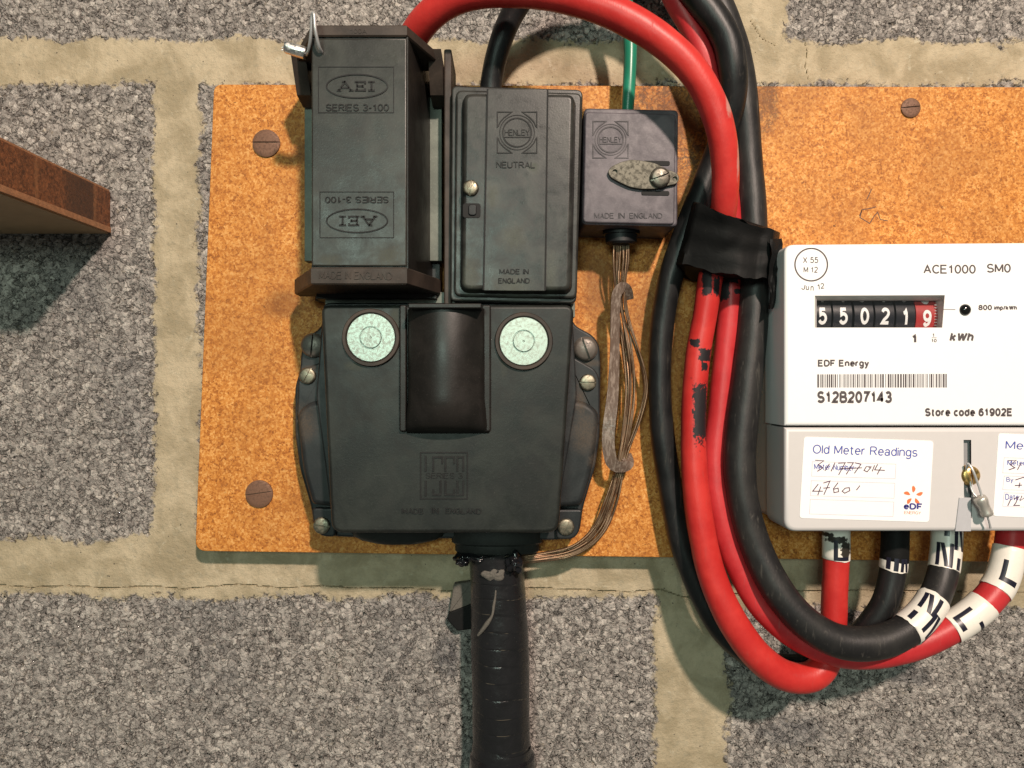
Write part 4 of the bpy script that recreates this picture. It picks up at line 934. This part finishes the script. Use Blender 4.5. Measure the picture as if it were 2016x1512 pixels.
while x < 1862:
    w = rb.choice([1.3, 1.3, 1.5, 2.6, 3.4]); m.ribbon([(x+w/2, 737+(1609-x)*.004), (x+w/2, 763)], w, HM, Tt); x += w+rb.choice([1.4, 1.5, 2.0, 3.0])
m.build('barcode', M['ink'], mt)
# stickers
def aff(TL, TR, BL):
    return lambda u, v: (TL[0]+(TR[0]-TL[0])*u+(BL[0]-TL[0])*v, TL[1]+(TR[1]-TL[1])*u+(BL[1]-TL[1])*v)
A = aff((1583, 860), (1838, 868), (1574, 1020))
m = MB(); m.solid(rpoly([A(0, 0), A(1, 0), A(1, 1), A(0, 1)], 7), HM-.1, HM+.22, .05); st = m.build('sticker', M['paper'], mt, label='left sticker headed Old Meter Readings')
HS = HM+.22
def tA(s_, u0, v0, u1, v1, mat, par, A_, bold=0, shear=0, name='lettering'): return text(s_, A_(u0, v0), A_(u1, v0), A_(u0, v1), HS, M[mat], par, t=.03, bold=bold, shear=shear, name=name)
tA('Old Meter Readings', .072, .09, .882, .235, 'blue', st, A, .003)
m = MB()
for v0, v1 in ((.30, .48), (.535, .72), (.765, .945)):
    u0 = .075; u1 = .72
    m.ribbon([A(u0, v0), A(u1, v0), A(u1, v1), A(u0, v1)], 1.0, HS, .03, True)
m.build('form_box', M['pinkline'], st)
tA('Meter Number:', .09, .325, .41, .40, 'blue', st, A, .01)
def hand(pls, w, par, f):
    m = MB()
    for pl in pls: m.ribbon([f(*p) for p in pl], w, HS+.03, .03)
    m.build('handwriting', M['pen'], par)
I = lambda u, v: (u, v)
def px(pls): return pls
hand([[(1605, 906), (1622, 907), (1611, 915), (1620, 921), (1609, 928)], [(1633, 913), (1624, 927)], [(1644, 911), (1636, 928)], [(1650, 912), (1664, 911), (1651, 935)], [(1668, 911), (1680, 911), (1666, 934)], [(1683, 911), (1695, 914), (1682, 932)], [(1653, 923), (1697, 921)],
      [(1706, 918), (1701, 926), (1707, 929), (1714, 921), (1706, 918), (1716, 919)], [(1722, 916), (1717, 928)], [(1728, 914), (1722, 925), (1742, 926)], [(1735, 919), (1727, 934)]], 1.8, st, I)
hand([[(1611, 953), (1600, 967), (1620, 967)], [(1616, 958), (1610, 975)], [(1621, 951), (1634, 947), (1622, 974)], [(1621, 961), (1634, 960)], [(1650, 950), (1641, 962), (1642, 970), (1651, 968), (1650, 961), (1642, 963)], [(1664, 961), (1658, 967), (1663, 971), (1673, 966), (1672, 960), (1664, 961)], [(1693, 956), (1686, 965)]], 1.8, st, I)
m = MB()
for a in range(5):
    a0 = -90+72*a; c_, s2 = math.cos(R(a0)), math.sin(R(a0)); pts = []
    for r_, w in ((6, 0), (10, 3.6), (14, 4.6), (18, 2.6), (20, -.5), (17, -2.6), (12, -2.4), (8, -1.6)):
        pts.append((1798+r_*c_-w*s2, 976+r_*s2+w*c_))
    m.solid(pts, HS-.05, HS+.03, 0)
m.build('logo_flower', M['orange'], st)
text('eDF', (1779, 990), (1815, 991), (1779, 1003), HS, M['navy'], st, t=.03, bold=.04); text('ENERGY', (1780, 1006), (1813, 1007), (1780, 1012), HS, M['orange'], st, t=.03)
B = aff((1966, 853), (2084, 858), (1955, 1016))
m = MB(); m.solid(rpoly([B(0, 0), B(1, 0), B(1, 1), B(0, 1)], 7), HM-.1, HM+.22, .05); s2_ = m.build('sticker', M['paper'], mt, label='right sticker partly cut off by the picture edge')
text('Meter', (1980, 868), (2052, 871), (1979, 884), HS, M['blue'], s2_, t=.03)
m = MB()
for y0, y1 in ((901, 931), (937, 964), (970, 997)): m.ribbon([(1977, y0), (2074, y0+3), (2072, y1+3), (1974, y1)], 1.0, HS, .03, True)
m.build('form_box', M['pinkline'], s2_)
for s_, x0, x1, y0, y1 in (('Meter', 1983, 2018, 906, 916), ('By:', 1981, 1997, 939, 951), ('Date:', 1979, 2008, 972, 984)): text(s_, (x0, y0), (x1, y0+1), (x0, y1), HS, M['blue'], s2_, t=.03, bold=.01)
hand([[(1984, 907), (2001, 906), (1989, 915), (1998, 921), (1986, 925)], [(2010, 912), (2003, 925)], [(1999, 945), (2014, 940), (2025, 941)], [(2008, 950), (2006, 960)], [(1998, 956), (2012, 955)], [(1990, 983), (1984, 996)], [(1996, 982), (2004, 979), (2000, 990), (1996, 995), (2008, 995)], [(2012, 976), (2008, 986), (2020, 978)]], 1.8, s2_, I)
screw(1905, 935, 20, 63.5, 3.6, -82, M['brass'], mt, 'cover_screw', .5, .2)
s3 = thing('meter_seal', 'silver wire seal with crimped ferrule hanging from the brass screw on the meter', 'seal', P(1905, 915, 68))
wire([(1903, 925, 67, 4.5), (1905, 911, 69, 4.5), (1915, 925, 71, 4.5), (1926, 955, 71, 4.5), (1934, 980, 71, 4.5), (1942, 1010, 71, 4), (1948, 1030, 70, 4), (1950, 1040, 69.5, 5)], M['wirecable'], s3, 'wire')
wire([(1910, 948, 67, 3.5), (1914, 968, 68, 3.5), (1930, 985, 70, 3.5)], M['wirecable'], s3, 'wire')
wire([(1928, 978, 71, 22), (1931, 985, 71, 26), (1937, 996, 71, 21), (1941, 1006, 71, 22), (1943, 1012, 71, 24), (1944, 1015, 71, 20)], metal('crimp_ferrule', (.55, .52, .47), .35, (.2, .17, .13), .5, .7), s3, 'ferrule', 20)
■ ■ ■
Work to complete:
Report the number of lines in the listing that include the string "picture"; give nothing but the number.

Task output:
2